Saturday, February 2, 2008

Review | Once Upon A Time in America

Sergio Leone's final film is also one of his finest, a kaleidoscopic epic that creatively interweaves several different eras. While Leone remains best known as a Spaghetti Westerns specialist, this landmark gangster picture - every bit as ambitious and colossal as its title suggests - shows how his talents transcended genre boundaries.

It's as if the director took the classic crime films of Mervyn LeRoy and Raoul Walsh (both of whom he worked with in his early days as an assistant) and decided to boost the formula and expand the format. Eschewing the economy and knockabout pace of such pictures, he stretches this meditation on male relationships and the price of violence over almost four long, long hours. The end result is an intricate and carefully paced chronicle of a group of Jewish hoodlums and of a nation itself.



The film centres on the criminal career of Noodles, a "two-bit punk" on New York's Lower East Side who forms an alliance with Max, another of the neighbourhood's young hell-raisers. The pair aim to get rich quick but soon fall foul of local kingpin Bugsy, resulting in the death of a friend and a long stint inside for Noodles. On his release, Noodles wants out of the game for good but Max, who has grown evermore arrogant and ambitious, urges him to pursue new business with Joe Pesci's fearsome mobster Frankie Minaldi.

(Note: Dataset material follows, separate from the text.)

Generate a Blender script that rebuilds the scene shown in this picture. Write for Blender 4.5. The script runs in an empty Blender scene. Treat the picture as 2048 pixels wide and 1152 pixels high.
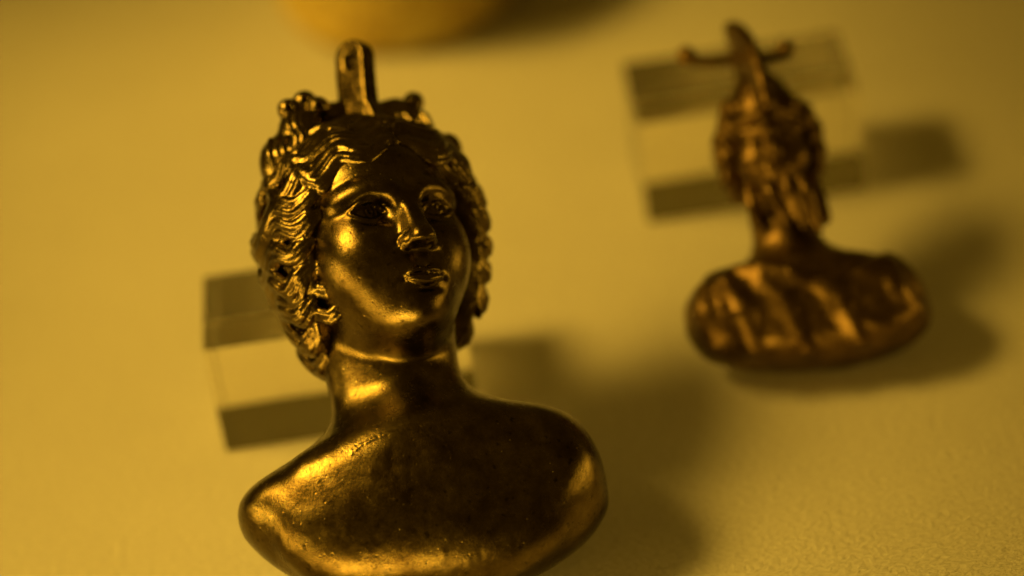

Leone's picture veers between scenes of elegiac old-world nostalgia - such as the young boy arguing the toss between a cream dessert and the opportunity to lose his virginity - and moments of savage, often misogynistic violence. There's not one but two rape sequences here, as well as a few gruesome tortures. Stick with it and you'll be rewarded with a clutch of plum performances (Woods, in particular, has never been better), some handsome cinematography and a memorable score from (who else?) Ennio Morricone.